Workday (NASDAQ: WDAY) shares fell 6% on Friday’s session after the human resources and finance software company delivered fiscal second-quarter results that beat analyst expectations but issued third-quarter guidance largely in line with consensus.
Investors were left underwhelmed as subscription revenue projections showed little upside, apart from a modest lift from the recently announced Paradox acquisition.
Earnings beat but limited guidance upside
For the quarter ended July 31, Workday reported adjusted earnings per share of $2.21, ahead of the $2.11 expected by analysts polled by LSEG.
Revenue came in at $2.35 billion, just above the $2.34 billion estimate, representing 13% growth year-over-year.
Net income rose to $228 million, or 84 cents per share, compared with $132 million, or 49 cents per share, in the same period last year.
Looking ahead to the third quarter, the company guided subscription revenue to $2.24 billion, in line with StreetAccount consensus.
Professional services revenue is projected at $180 million, implying total revenue of $2.42 billion, also matching analyst forecasts.
Workday expects an adjusted operating margin of 28.0%, slightly below the 28.1% consensus.
For the full year, Workday forecast $8.82 billion in subscription revenue and $700 million in professional services revenue, or $9.52 billion in total, compared with analyst expectations of $9.51 billion.
Sector headwinds in government and education
Despite overall growth, Workday flagged weakness in certain end markets, particularly state and local government and higher education.
CEO Carl Eschenbach acknowledged funding uncertainty at the state level, which continues to weigh on demand.
“I think we’ll continue to see that as people are trying to figure out what the funding slowdown is going to look like, all the way to the state level,” Eschenbach said during the company’s earnings call.
He also noted that US higher education is under pressure following President Donald Trump’s March executive order to shut down the Department of Education.
Institutions with affiliated healthcare systems are facing additional funding challenges, Eschenbach added.
AI investment and Paradox acquisition
In parallel with its results, Workday announced the acquisition of Paradox, a conversational artificial intelligence software provider focused on recruiting.
The deal terms were not disclosed, though Needham analysts estimated the purchase at roughly $1 billion, or around 16 times revenue.
The firm viewed the acquisition favorably, citing Paradox’s natural language recruiting solutions for frontline workers.
Workday also introduced new AI features during the quarter, including agents that can extract accounting details from documents and track employee absences.

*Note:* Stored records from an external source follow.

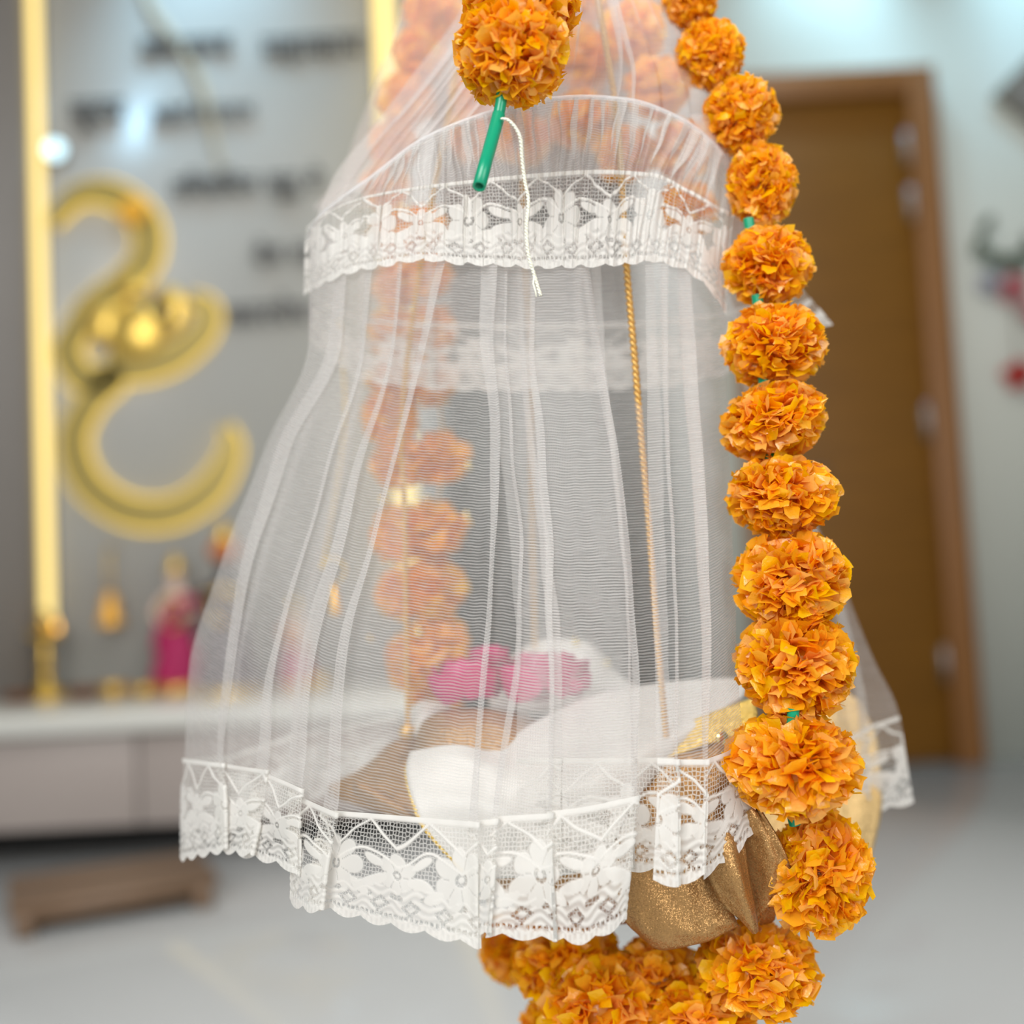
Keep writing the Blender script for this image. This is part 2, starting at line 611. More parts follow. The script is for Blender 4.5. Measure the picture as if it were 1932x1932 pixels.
for pyy in (290, 395, 800, 1250):
    q = PY(1705 + (pyy - 290) * 0.077, pyy, YR)
    h = mesh('hinge', *join([box((x1 - jw - 0.022, YR - 0.05, q[2] - 0.05), (x1 - jw - 0.002, YR - 0.035, q[2] + 0.05)),
                             tube([(x1 - jw - 0.012, YR - 0.055, q[2] - 0.055), (x1 - jw - 0.012, YR - 0.055, q[2] + 0.055)], 0.008)]), M['steel'], door)
q = PY(1440, 900, YR)
mesh('handle', *join([tube([(x0 + jw + 0.05, YR - 0.035, q[2]), (x0 + jw + 0.05, YR - 0.085, q[2]), (x0 + jw + 0.16, YR - 0.085, q[2])], 0.010),
                      box((x0 + jw + 0.03, YR - 0.042, q[2] - 0.09), (x0 + jw + 0.07, YR - 0.035, q[2] + 0.05))]), M['steel'], door)

# ------------------------------------------------------------------ lit shrine wall: LED strips, lettering, emblem
for k, (a, b, lab) in enumerate([((50, -150), (80, 1175), 'long warm glowing vertical light strip beside the dark pilaster'),
                                 ((731, -150), (757, 1160), 'warm glowing vertical light strip at the shrine wall edge behind the canopy')]):
    pa, pb = PY(*a, YB - 0.03), PY(*b, YB - 0.03)
    xm = (pa[0] + pb[0]) / 2
    w = 0.028
    t = thing('light_strip', lab, 'light strip', (xm, YB - 0.02, pb[2]))
    boxobj('channel', (xm - w - 0.004, YB - 0.012, pb[2]), (xm + w + 0.004, YB - 0.001, HC - 0.05), M['steel'], t)
    boxobj('diffuser', (xm - w, YB - 0.035, pb[2] + 0.005), (xm + w, YB - 0.012, HC - 0.055), M['led'], t, 0.004)

q = PY(112, 290, YB)  # glowing disc stands in for a lamp reflected in the glossy panel
t = thing('lamp_reflection', 'small round bluish white glowing disc as lamp reflection on the shrine wall above the emblem', 'lamp', q)
mesh('reflection_rim', *tube([q + (0, -0.002, 0), q + (0, -0.03, 0)], 0.034, 20), M['steel'], t)
mesh('lens', *tube([q + (0, -0.030, 0), q + (0, -0.036, 0)], 0.027, 20), M['lamp'], t)


def word(txt, x_a, x_b, ytop, parent, scale_h=1.0):
    cu = bpy.data.curves.new('word', 'FONT')
    cu.body = txt
    cu.extrude = 0.15
    cu.size = 1
    o = bpy.data.objects.new('word', cu)
    C.objects.link(o)
    dg = bpy.context.evaluated_depsgraph_get()
    me = bpy.data.meshes.new_from_object(o.evaluated_get(dg))
    bpy.data.objects.remove(o)
    n = len(me.vertices)
    co = np.zeros(n * 3)
    me.vertices.foreach_get('co', co)
    co = co.reshape(-1, 3)
    fs = [tuple(p_.vertices) for p_ in me.polygons]
    bpy.data.meshes.remove(me)
    lo, hi = co.min(0), co.max(0)
    pa, pb = PY(x_a, ytop, YB), PY(x_b, ytop - 0.05 * (x_b - x_a), YB)
    s = (pb[0] - pa[0]) / (hi[0] - lo[0])
    v = np.c_[pa[0] + (co[:, 0] - lo[0]) * s, YB - 0.012 - (co[:, 2] - lo[2]) / (hi[2] - lo[2] + 1e-6) * 0.012, pa[2] + (co[:, 1] - hi[1] * 0.86) * s * scale_h]
    mesh('word', v, fs, M['letters'], parent, smooth=False)


q = PY(430, 640, YB)
sign = thing('wall_lettering', 'raised black lettering in slanting lines on the pale shrine wall', 'lettering', q)
for txt, a, b, y in [('वकरतुणड', 268, 440, 86), ('महाकाय', 495, 690, 84), ('सूरय', 135, 240, 203), ('कोटि समपरभ', 290, 482, 205),
                     ('निरविघन कुरु मे', 325, 612, 336), ('देव सरव', 480, 640, 462), ('कारयेष', 428, 590, 572)]:
    word(txt, a, b, y, sign)

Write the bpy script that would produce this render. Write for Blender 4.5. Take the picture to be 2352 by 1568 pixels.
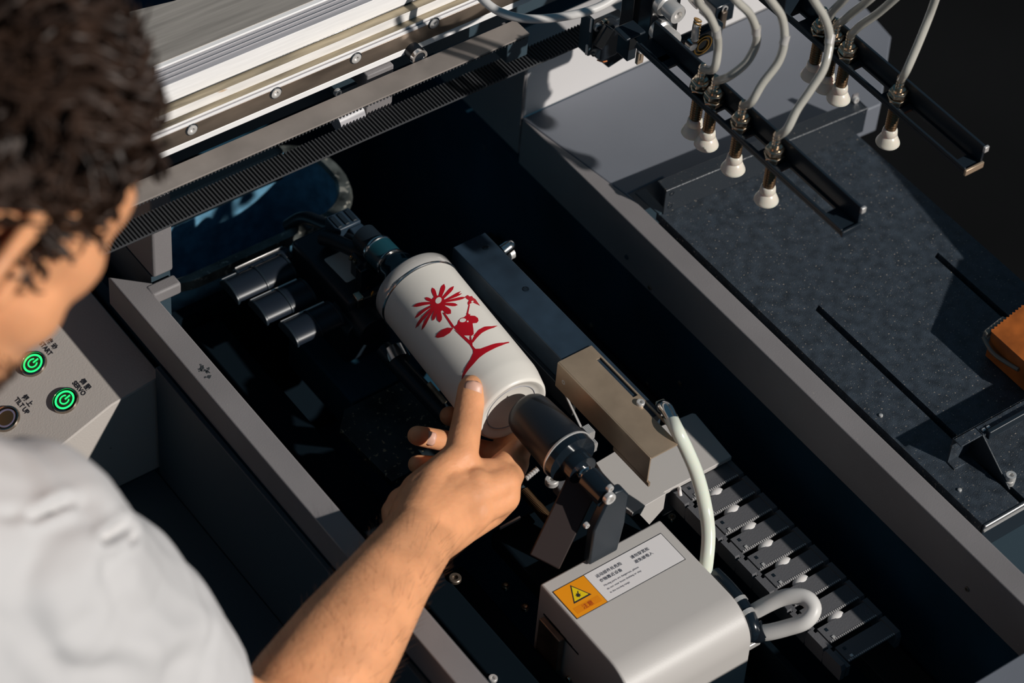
import bpy, bmesh, math, random
from mathutils import Vector, Matrix, noise
random.seed(7)
D = bpy.data; SC = bpy.context.scene; COL = SC.collection
for o in list(D.objects): D.objects.remove(o)
V = Vector
# ------------------------------------------------------------------ camera
F = 6600.0                                  # focal length in photo pixels (2352 wide)
RX = V((0.8058, -0.5888, 0.0634)); RD = V((-0.3947, -0.6137, -0.6838)); RF = V((0.4415, 0.5260, -0.7269))
CP = V((-0.9186, -1.1516, 1.5665))
cam = D.cameras.new('camera'); co = D.objects.new('camera', cam); COL.objects.link(co)
cam.sensor_width = 36; cam.lens = F / 2352 * 36; cam.clip_start = .05; cam.clip_end = 100
RX.normalize(); RF.normalize(); RD = RF.cross(RX).normalized(); RX = RD.cross(RF)
m = Matrix((RX, -RD, -RF)).transposed().to_4x4(); m.translation = CP; co.matrix_world = m
cam.dof.use_dof = True; cam.dof.focus_distance = 2.135; cam.dof.aperture_fstop = 5.6
SC.camera = co
def ray(x, y): return RX * ((x - 1176) / F) + RD * ((y - 784) / F) + RF
def P(x, y, d): return CP + ray(x, y) * d
def Z(x, y, z): r = ray(x, y); return CP + r * ((z - CP.z) / r.z)
def Y(x, y, v): r = ray(x, y); return CP + r * ((v - CP.y) / r.y)
def X(x, y, v): r = ray(x, y); return CP + r * ((v - CP.x) / r.x)
def PL(x, y, p0, n): r = ray(x, y); return CP + r * ((V(p0) - CP).dot(n) / r.dot(n))
# ------------------------------------------------------------------ light
SC.view_settings.view_transform = 'Standard'; SC.view_settings.look = 'None'
SC.view_settings.gamma = 1; SC.view_settings.use_curve_mapping = False; SC.view_settings.exposure = 0
SUN = V((0.63, -1.48, 1.0)).normalized()    # towards the sun
sl = D.lights.new('sun', 'SUN'); sl.energy = 3.7; sl.angle = math.radians(0.9); sl.color = (1.0, .955, .895)
so = D.objects.new('sun', sl); COL.objects.link(so); so.rotation_euler = SUN.to_track_quat('Z', 'Y').to_euler(); so.location = SUN * 5
w = D.worlds.new('world'); SC.world = w; w.use_nodes = True
w.node_tree.nodes['Background'].inputs[0].default_value = (.24, .63, 1.0, 1); w.node_tree.nodes['Background'].inputs[1].default_value = .088
# ------------------------------------------------------------------ materials
def mat(name, col, rough=.5, metal=0, bump=0, bscale=200, spec=.5, var=0, vscale=8, speck=None, sscale=600, sthr=.74,
        emit=0, trans=0, alpha=1, sss=0, coat=0, ior=1.45, stretch=None, speck_rough=None):
    m = D.materials.new(name); m.use_nodes = True; nt = m.node_tree; b = nt.nodes['Principled BSDF']; L = nt.links.new
    b.inputs['Base Color'].default_value = (*col, 1); b.inputs['Roughness'].default_value = rough
    b.inputs['Metallic'].default_value = metal; b.inputs['Specular IOR Level'].default_value = spec
    b.inputs['IOR'].default_value = ior; b.inputs['Alpha'].default_value = alpha
    b.inputs['Transmission Weight'].default_value = trans; b.inputs['Coat Weight'].default_value = coat
    if sss:
        b.inputs['Subsurface Weight'].default_value = sss; b.inputs['Subsurface Radius'].default_value = (.012, .004, .002); b.inputs['Subsurface Scale'].default_value = .6
    if emit:
        b.inputs['Emission Color'].default_value = (*col, 1); b.inputs['Emission Strength'].default_value = emit
    tc = nt.nodes.new('ShaderNodeTexCoord'); co_ = tc.outputs['Object']
    if stretch:
        mp = nt.nodes.new('ShaderNodeMapping'); mp.inputs['Scale'].default_value = stretch; L(co_, mp.inputs[0]); co_ = mp.outputs[0]
    cur = None
    if var:
        n = nt.nodes.new('ShaderNodeTexNoise'); n.inputs['Scale'].default_value = vscale; n.inputs['Detail'].default_value = 5; L(co_, n.inputs['Vector'])
        r = nt.nodes.new('ShaderNodeMapRange'); r.inputs['From Min'].default_value = .3; r.inputs['From Max'].default_value = .7
        r.inputs['To Min'].default_value = 1 - var; r.inputs['To Max'].default_value = 1 + var; L(n.outputs[0], r.inputs[0])
        x = nt.nodes.new('ShaderNodeMix'); x.data_type = 'RGBA'; x.blend_type = 'MULTIPLY'; x.inputs[0].default_value = 1
        x.inputs['A'].default_value = (*col, 1); L(r.outputs[0], x.inputs['B']); cur = x.outputs['Result']
    if speck:
        n = nt.nodes.new('ShaderNodeTexNoise'); n.inputs['Scale'].default_value = sscale; n.inputs['Detail'].default_value = 2; L(co_, n.inputs['Vector'])
        r = nt.nodes.new('ShaderNodeMapRange'); r.inputs['From Min'].default_value = sthr; r.inputs['From Max'].default_value = sthr + .04; L(n.outputs[0], r.inputs[0])
        x = nt.nodes.new('ShaderNodeMix'); x.data_type = 'RGBA'; L(r.outputs[0], x.inputs[0])
        x.inputs['A'].default_value = (*col, 1); x.inputs['B'].default_value = (*speck, 1)
        if cur: L(cur, x.inputs['A'])
        cur = x.outputs['Result']
    if cur: L(cur, b.inputs['Base Color'])
    if bump:
        n = nt.nodes.new('ShaderNodeTexNoise'); n.inputs['Scale'].default_value = bscale; n.inputs['Detail'].default_value = 3; L(co_, n.inputs['Vector'])
        bp = nt.nodes.new('ShaderNodeBump'); bp.inputs['Strength'].default_value = bump; bp.inputs['Distance'].default_value = .001
        L(n.outputs[0], bp.inputs['Height']); L(bp.outputs[0], b.inputs['Normal'])
    return m
M = {}
M['gray'] = mat('grey_powder_coat', (.205, .192, .195), .55, bump=.15, bscale=900, var=.1, vscale=12, speck=(.34, .3, .27), sscale=420, sthr=.73)
M['deck'] = mat('grey_deck_paint', (.158, .170, .198), .5, bump=.1, bscale=900, var=.06, speck=(.4, .4, .4), sscale=160, sthr=.8)
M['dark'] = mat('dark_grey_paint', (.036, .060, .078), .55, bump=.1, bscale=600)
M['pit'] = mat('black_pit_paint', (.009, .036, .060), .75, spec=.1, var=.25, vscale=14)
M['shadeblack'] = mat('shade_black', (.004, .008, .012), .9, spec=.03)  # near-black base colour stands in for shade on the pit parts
M['floor'] = mat('shade_dark_floor', (.006, .0062, .0066), .9, spec=.08, var=.2, vscale=3)  # the floor's shade is put into its base colour
M['plate'] = mat('black_grained_powder_coat', (.033, .043, .056), .42, bump=.6, bscale=1100, speck=(.30, .26, .22), sscale=560, sthr=.665, var=.4, vscale=110)
M['black'] = mat('black_anodised', (.011, .018, .026), .38, bump=.08, bscale=500)
M['blackblue'] = mat('blue_black_anodised', (.018, .033, .052), .42, var=.3, vscale=40, speck=(.14, .14, .14), sscale=300, sthr=.76)
M['gloss'] = mat('glossy_black', (.008, .013, .019), .18, coat=.3)
M['satin'] = mat('satin_black_nylon', (.010, .015, .024), .38, speck=(.35, .35, .38), sscale=300, sthr=.78)
M['barblack'] = mat('stop_bar_paint', (.022, .028, .036), .33, bump=.25, bscale=1100, speck=(.22, .2, .17), sscale=560, sthr=.7)
M['rubber'] = mat('black_rubber', (.009, .013, .019), .40)
M['white'] = mat('white_panel_paint', (.62, .60, .60), .5)
M['alu'] = mat('satin_aluminium', (.88, .865, .86), .42, var=.06, vscale=30, stretch=(1, 20, 20))
M['alustain'] = mat('stained_aluminium', (.84, .81, .78), .4, var=.1, vscale=30, stretch=(1, 8, 8), speck=(.55, .33, .14), sscale=22, sthr=.66)
M['alugray'] = mat('grey_aluminium', (.40, .39, .41), .4, var=.12, vscale=25, stretch=(.6, 25, 25))
M['steel'] = mat('oily_steel', (.24, .19, .15), .36, metal=.75, var=.45, vscale=14, stretch=(1, 3, 3))
M['tan'] = mat('oiled_rail', (.33, .275, .19), .42, metal=.25, var=.7, vscale=16, stretch=(.8, 6, 6))
M['sheet'] = mat('brushed_sheet', (.40, .36, .32), .4, metal=.3, var=.18, vscale=14, stretch=(1, 18, 18))
M['chrome'] = mat('chrome', (.75, .72, .70), .16, metal=1)
M['zinc'] = mat('zinc_bolt', (.74, .72, .70), .35, metal=.55)
M['brass'] = mat('nickel_brass', (.62, .50, .38), .22, metal=1)
M['bronze'] = mat('dark_bronze_thread', (.20, .12, .065), .32, metal=.9)
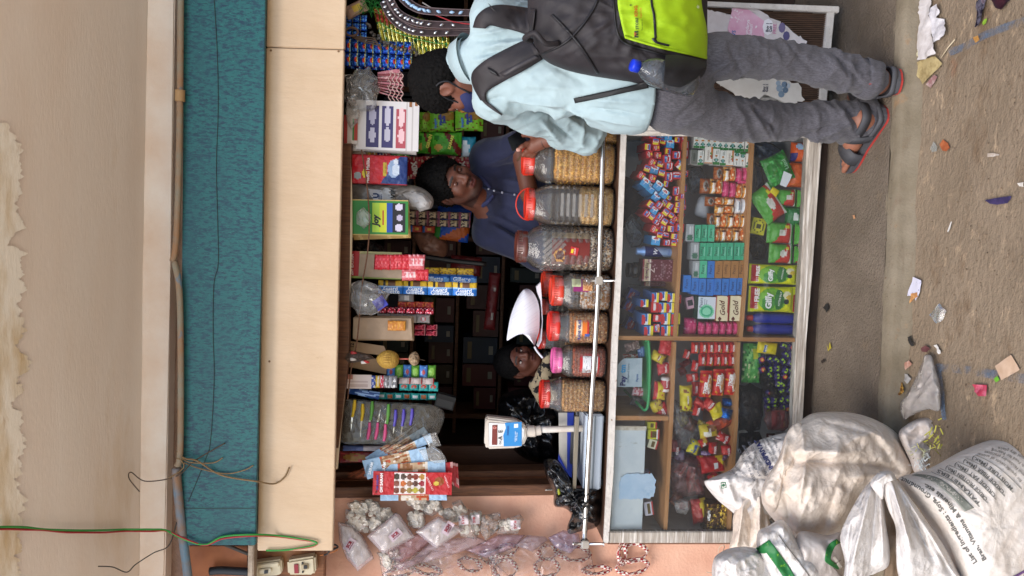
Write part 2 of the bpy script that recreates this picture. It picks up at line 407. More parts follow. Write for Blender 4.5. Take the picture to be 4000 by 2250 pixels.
 # ---- signed-distance bodies meshed with surface nets
def _ell(X,c,r,R=None):
 p=X-np.array(c)
 if R is not None:p=p@np.array(R)
 r=np.array(r);k0=np.sqrt(((p/r)**2).sum(-1));k1=np.sqrt(((p/r**2)**2).sum(-1))+1e-9
 return k0*(k0-1)/k1
def _cap(X,a,b,ra,rb,flatv=None):
 a,b=np.array(a,float),np.array(b,float);ab=b-a;L=(ab*ab).sum()+1e-12
 t=np.clip(((X-a)@ab)/L,0,1);q=X-(a+t[...,None]*ab)
 if flatv is not None:
  f,s=np.array(flatv[0]),flatv[1];q=q+(q@f)[...,None]*f*(1/s-1)
 return np.sqrt((q*q).sum(-1))-(ra+(rb-ra)*t)
def sdf_mesh(prims,h=.008,k=.02,disp=None):
 """prims: ('c',a,b,ra,rb[,k][,flat]) / ('e',c,r[,R][,k]) / ('-e',...) ; world metres"""
 lo=np.full(3,1e9);hi=-lo;bb=[]
 for p in prims:
  if p[0]=='c':pts=np.array([p[1],p[2]],float);r=max(p[3],p[4])*(1 if len(p)<7 or p[6]is None else max(1,1/min(1,1/p[6][1])))
  else:pts=np.array([p[1]],float);r=max(p[2])
  a,b=pts.min(0)-r,pts.max(0)+r;bb.append((a,b))
  if not p[0].startswith('-'):lo=np.minimum(lo,a);hi=np.maximum(hi,b)
 lo-=3*h;hi+=3*h;n=np.ceil((hi-lo)/h).astype(int)+1
 V=np.full(n,1.0,np.float32);ax=[lo[i]+h*np.arange(n[i])for i in range(3)]
 for p,(a,b)in zip(prims,bb):
  kk=k
  if p[0]=='c' and len(p)>5 and p[5]is not None:kk=p[5]
  if p[0]!='c' and len(p)>4 and p[4]is not None:kk=p[4]
  i0=np.maximum(0,((a-kk-2*h-lo)/h).astype(int));i1=np.minimum(n,((b+kk+2*h-lo)/h).astype(int)+2)
  if(i1<=i0).any():continue
  sl=tuple(slice(i0[q],i1[q])for q in range(3))
  X=np.stack(np.meshgrid(*[ax[q][sl[q]]for q in range(3)],indexing='ij'),-1)
  if p[0]=='c':d=_cap(X,p[1],p[2],p[3],p[4],p[6]if len(p)>6 else None)
  else:d=_ell(X,p[1],p[2],p[3]if len(p)>3 else None)
  o=V[sl]
  if p[0].startswith('-'):
   d=-d;q=np.maximum(kk-np.abs(o-d),0)/kk;V[sl]=np.maximum(o,d)+q*q*kk*.25
  else:
   q=np.maximum(kk-np.abs(o-d),0)/kk;V[sl]=np.minimum(o,d)-q*q*kk*.25
 s=V<0;c=[slice(0,-1),slice(1,None)]
 cnt=np.zeros(n-1,np.int16);pos=np.zeros((*(n-1),3),np.float32)
 for axis in range(3):
  oth=[q for q in range(3)if q!=axis]
  for u in(0,1):
   for w in(0,1):
    A=[None]*3;B=[None]*3;A[axis]=c[0];B[axis]=c[1]
    for q,e in zip(oth,(u,w)):A[q]=B[q]=c[e]
    va,vb=V[tuple(A)],V[tuple(B)];m=(va<0)!=(vb<0)
    t=np.where(m,va/(va-vb+1e-12),0);cnt+=m
    pos[...,axis]+=t;pos[...,oth[0]]+=m*u;pos[...,oth[1]]+=m*w
 act=cnt>0;idx=-np.ones(n-1,np.int64);ids=np.argwhere(act);idx[act]=np.arange(len(ids))
 verts=lo+h*(ids+pos[act]/cnt[act][:,None]);faces=[]
 for axis in range(3):
  o1,o2=[(1,2),(2,0),(0,1)][axis]
  A=[slice(None)]*3;B=[slice(None)]*3;A[axis]=c[0];B[axis]=c[1]
  sa,sb=s[tuple(A)],s[tuple(B)];e=np.argwhere(sa!=sb)
  ok=(e[:,o1]>0)&(e[:,o2]>0)&(e[:,o1]<n[o1]-1)&(e[:,o2]<n[o2]-1);e=e[ok]
  if not len(e):continue
  fl=sa[tuple(e.T)];q=[]
  for(d1,d2)in((1,1),(0,1),(0,0),(1,0)):
   f=e.copy();f[:,o1]-=d1;f[:,o2]-=d2;q.append(idx[tuple(f.T)])
  q=np.stack(q,-1);q[~fl]=q[~fl][:,::-1];faces.append(q)
 faces=np.concatenate(faces);faces=faces[(faces>=0).all(1)]
 me=bpy.data.meshes.new('m');me.from_pydata(verts.tolist(),[],faces.tolist());me.update()
 if disp:
  nn=[v.normal.copy()for v in me.vertices]
  for v,q in zip(me.vertices,nn):v.co+=q*disp(v.co,q)
  me.update()
 me.shade_smooth();return me
def vcol(me,fn):
 a=me.color_attributes.new('Col','FLOAT_COLOR','POINT');arr=[]
 for v in me.vertices:arr.extend([*H(fn(v.co,v.normal)),1.0])
 a.data.foreach_set('color',arr)
 # ================================================================== SETTING
M_ROAD=mat('dusty_road','#897864',.9,var='#736350',vscale=2.5,vp=(.3,.7),bump=.7,bscale=60,stretch=(.8,1.2,1),
layers=[('#6e5a45',9,.55,.72,(.7,1.2,1)),('#ad967a',26,.58,.75,(.6,1.2,1)),('#5d4d3f',70,.64,.72,(.6,1.1,1)),('#85563a',4,.66,.8,None)],bdist=.015)
M_STEP=mat('worn_concrete','#75685a',.9,var='#5d5245',vscale=3.5,bump=.9,bscale=90,layers=[('#54473a',60,.58,.7,None),('#7d6b57',7,.58,.78,None)],bdist=.012)
M_NOSE=mat('smooth_cement','#7d7261',.88,var='#6c614f',vscale=6,stretch=(1,1,1),bump=.4,bscale=120,layers=[('#6d5f4e',25,.58,.72,(.4,1,1)),('#8a6a4a',8,.62,.75,None),('#51453a',90,.66,.72,None)])
M_PLASTER=mat('ceiling_plaster','#eae0d6',.9,var='#e2d3c5',vscale=1.6,stretch=(.5,2,1),bump=.12,bscale=70,
layers=[('#c9ac83',2.2,.58,.85,(.3,1.3,1)),('#5f4a38',130,.735,.75,(1,3,1))])
M_BEAM=mat('cream_beam_paint','#f0e4d8',.8,var='#e2c9b4',vscale=3,bump=.15,bscale=60,layers=[('#a27c58',9,.68,.8,(.6,1,3)),('#5c4030',60,.735,.76,None)])
M_WALLP=mat('pink_wall','#d8ab93',.85,var='#cd9a82',vscale=4,bump=.3,bscale=80,layers=[('#a8705a',7,.62,.8,None),('#6b4636',70,.73,.75,None)])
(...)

These moves underscore the company’s continuing push to embed AI capabilities across its enterprise software suite.
Needham maintained its Buy rating and $300 price target on Workday shares following the earnings report.
The firm highlighted that the current remaining performance obligation (cRPO) growth of 16.3% exceeded guidance, although the upside was attributed mainly to early renewals rather than stronger underlying demand.
While mid-enterprise and European markets outperformed, US enterprise demand remained sluggish, contributing to the limited upside in subscription revenue forecasts.
Needham expects modest share weakness in the near term despite solid long-term growth drivers, particularly in AI-driven innovation.